デメリット:万が一瓦が飛んでしまった場合、その重みのために人や建物への被害が心配。
【スレート】(粘板岩などを薄く加工した板)
メリット:瓦よりも軽いため、飛ばされたり崩れたりした場合の被害が比較的小さい。
デメリット:比較的耐久性はあるが、劣化すると台風程度の風で釘が抜け、棟板金(屋根のとがった部分にかぶせる板のこと)が飛んでしまうことが多い。
【ガルバリウム鋼板】(アルミニウム・亜鉛合金めっき鋼板)
メリット:瓦に次いで暴風雨に対する耐久性がある。
デメリット:1.屋根材単体としては遮音性・断熱性が十分とはいえない。よって、日々快適に暮らすには追加で断熱対策・防音対策などが必要になり、費用が高くなる。

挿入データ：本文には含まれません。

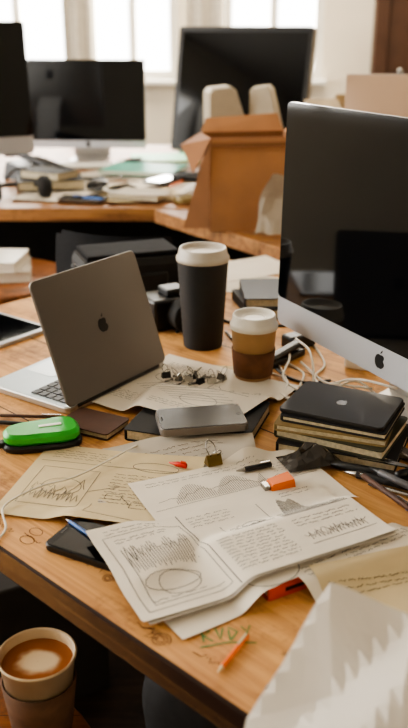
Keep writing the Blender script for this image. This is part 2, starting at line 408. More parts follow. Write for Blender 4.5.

2.現場で加工すると保証対象外となるため、施工が難しく、十分な施工経験と技術のある業者を見つけにくい。
こうして比較してみると、どの屋根材も一長一短。メリットとデメリットをともに抱えていることがわかります。台風対策として、「万能の屋根材」というものは存在しません。台風に強い家をつくるためには「いかに素材のデメリットをカバーし、メリットを活かすか」を考えなくてはいけません。
何より屋根を万全の状態に保つことが重要
それぞれの屋根材の素材もつデメリットをカバーし、メリットを活かすかを考えるとき、「メンテナンス」が重要なポイントになります。
台風対策として注意すべきは、台風の時期に万全の状態の屋根を保つことができるかどうか、という点も重要です。新築時に十分な台風対策ができていたとしても、年数経過に伴う劣化・強度の低下は当然考えられることです。
たとえば、「釘が抜けやすい」というデメリットをもつスレートですが、あくまで「劣化している場合」の話。きちんと定期的なメンテナンスを行っていれば、釘が抜け屋根が剥がれる心配はありません。
瓦やガルバリウム鋼板は、メンテナンスの手間が少ない素材。しかし、それもまた「施工が完璧である」ことが大前提となります。瓦は強風で飛ばないよう、正確に施工しなければなりませんし、ガルバリウム鋼板は、遮音性や断熱性を高める工夫を盛り込んでおかなければなりません。
このように、屋根を常に万全の状態に保つことが、本当の意味での台風対策なのです。
しっかりとメンテナンスされた屋根材は、台風に強くなるばかりでなく、日々の暮らしにおいても役立ちます。たとえば、瓦は元々防水性や静音性に優れています。しっかり定期的にメンテナンスすることで、豪雨にさらされることになったとしても、うるさい雨音を気にすることなく快適な生活を送ることができることでしょう。
災害への備えと快適な暮らしを両立させるためには、設備や劣化度合いが目につきやすい室内や外壁だけではなく、屋根をも含めたメンテナンスに配慮した家づくりを検討することが大切です。